● **STATED EXERCISE**
Gather the lines that hold the string "part".

* * * * * * * * *

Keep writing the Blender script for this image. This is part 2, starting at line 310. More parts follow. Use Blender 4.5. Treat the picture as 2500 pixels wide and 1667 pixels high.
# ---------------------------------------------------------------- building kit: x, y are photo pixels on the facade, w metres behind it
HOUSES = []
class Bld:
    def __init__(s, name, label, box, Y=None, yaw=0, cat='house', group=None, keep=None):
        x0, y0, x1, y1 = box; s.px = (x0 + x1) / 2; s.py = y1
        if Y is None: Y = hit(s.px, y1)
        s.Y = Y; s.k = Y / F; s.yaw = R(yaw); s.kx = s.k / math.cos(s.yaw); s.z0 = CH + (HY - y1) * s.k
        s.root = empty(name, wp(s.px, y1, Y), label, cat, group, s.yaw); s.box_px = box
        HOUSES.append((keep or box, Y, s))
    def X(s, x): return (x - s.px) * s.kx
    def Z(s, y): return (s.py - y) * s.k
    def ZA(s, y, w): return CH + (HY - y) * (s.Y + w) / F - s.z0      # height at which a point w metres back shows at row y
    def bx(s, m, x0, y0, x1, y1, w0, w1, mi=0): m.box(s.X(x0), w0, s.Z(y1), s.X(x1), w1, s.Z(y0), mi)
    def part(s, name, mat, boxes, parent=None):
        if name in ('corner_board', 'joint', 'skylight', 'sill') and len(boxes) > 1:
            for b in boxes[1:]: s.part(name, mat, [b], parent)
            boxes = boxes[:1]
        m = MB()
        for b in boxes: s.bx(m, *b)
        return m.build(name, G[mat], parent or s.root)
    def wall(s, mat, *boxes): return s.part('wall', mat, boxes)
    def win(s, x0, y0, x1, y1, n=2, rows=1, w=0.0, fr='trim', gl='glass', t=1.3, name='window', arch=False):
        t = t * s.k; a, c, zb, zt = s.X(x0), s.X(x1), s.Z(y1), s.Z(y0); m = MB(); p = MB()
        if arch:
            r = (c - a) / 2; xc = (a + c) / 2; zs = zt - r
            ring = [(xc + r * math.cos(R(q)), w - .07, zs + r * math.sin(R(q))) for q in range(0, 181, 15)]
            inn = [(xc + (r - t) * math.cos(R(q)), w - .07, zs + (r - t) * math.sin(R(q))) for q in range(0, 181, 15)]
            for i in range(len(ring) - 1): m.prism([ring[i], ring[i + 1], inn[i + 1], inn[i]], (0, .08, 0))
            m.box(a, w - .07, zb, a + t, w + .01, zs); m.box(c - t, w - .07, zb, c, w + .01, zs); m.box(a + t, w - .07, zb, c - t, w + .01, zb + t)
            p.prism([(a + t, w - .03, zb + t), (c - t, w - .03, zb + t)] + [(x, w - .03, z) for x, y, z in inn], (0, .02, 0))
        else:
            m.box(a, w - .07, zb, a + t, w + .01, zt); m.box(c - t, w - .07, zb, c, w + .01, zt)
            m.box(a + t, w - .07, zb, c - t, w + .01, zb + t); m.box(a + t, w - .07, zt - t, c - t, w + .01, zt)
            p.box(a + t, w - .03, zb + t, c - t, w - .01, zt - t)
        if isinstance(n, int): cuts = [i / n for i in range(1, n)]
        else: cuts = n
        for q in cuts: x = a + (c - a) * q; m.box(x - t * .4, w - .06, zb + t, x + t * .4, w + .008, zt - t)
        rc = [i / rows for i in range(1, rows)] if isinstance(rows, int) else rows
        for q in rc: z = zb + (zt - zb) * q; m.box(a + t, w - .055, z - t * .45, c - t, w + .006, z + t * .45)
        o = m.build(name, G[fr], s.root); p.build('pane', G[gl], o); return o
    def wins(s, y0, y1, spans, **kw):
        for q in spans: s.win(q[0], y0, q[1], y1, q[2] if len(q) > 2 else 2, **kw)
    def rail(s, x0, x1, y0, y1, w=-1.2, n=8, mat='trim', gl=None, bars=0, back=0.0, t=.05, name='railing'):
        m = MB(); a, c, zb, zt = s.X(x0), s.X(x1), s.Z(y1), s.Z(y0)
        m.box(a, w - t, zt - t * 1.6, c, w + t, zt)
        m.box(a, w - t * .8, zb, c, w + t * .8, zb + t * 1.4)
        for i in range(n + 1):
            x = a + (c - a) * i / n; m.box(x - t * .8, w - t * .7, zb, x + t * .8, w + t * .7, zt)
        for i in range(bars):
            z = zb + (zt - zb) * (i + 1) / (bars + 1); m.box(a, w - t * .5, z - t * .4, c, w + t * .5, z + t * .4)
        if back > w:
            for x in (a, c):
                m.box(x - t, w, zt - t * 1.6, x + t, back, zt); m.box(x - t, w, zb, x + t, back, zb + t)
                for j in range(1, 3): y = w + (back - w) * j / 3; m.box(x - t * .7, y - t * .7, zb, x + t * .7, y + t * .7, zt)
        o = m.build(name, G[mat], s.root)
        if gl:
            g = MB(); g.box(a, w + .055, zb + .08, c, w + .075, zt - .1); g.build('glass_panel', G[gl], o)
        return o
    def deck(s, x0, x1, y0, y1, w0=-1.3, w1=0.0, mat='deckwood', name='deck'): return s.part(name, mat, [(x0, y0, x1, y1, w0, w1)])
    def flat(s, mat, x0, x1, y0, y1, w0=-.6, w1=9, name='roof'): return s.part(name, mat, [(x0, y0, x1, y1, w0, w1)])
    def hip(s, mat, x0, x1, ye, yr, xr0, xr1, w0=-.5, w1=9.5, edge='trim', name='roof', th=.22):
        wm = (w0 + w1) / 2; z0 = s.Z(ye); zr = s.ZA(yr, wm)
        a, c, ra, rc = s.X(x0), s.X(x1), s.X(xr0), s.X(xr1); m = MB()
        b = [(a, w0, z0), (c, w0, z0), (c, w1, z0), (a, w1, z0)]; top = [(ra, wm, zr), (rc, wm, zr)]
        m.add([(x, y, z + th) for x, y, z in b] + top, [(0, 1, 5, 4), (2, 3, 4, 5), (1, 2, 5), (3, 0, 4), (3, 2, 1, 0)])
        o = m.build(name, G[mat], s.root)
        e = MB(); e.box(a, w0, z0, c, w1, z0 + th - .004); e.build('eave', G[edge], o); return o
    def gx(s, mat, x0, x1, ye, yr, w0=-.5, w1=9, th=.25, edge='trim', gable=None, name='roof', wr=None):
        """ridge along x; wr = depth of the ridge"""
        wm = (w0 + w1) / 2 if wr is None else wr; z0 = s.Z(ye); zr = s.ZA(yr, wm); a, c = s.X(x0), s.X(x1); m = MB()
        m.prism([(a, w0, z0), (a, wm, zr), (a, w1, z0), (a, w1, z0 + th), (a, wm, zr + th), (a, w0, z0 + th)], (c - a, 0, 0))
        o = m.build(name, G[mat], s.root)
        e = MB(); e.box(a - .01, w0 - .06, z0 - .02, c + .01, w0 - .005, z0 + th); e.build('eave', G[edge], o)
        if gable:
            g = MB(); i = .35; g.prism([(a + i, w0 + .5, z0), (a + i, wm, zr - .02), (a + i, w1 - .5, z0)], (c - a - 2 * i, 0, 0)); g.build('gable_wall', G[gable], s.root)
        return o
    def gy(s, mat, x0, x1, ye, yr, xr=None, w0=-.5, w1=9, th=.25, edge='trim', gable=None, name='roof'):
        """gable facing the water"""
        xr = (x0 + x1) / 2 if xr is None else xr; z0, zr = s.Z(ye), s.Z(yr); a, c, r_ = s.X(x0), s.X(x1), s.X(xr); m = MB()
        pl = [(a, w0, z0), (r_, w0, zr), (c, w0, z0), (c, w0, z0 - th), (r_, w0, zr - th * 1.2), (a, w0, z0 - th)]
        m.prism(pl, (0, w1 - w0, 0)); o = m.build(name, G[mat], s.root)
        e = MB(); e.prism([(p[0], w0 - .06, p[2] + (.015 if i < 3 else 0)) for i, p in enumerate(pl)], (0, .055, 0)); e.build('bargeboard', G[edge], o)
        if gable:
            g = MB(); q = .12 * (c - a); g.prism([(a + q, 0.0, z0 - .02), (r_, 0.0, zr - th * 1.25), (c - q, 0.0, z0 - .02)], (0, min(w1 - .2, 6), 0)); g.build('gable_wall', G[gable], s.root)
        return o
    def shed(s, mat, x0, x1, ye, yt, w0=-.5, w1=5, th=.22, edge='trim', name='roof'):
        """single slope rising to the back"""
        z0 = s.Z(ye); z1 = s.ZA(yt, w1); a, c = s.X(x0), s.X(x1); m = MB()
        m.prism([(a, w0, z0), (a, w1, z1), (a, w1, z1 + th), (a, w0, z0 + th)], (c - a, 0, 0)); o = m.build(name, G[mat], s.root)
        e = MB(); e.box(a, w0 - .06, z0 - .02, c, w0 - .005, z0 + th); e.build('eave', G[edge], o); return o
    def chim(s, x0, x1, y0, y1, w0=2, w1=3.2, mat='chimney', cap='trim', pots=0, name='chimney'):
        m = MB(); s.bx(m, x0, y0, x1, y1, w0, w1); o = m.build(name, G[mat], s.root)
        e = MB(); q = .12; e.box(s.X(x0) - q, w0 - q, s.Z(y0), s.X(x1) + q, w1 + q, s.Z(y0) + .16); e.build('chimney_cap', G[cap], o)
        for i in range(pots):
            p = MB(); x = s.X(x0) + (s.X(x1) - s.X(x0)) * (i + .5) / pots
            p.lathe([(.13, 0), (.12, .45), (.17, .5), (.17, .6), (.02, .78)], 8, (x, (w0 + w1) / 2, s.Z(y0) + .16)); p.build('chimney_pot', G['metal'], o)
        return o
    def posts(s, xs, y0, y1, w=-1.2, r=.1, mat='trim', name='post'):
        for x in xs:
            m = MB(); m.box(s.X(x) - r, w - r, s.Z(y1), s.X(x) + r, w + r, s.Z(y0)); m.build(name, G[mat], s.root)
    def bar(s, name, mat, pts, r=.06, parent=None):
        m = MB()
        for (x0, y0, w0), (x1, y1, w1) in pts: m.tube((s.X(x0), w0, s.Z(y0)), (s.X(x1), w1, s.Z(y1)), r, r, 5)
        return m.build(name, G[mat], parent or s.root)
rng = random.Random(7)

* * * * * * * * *

● **COMPLETED TASK**
Keep writing the Blender script for this image. This is part 2, starting at line 310. More parts follow. Use Blender 4.5. Treat the picture as 2500 pixels wide and 1667 pixels high.
    def part(s, name, mat, boxes, parent=None):
            for b in boxes[1:]: s.part(name, mat, [b], parent)
    def wall(s, mat, *boxes): return s.part('wall', mat, boxes)
    def deck(s, x0, x1, y0, y1, w0=-1.3, w1=0.0, mat='deckwood', name='deck'): return s.part(name, mat, [(x0, y0, x1, y1, w0, w1)])
    def flat(s, mat, x0, x1, y0, y1, w0=-.6, w1=9, name='roof'): return s.part(name, mat, [(x0, y0, x1, y1, w0, w1)])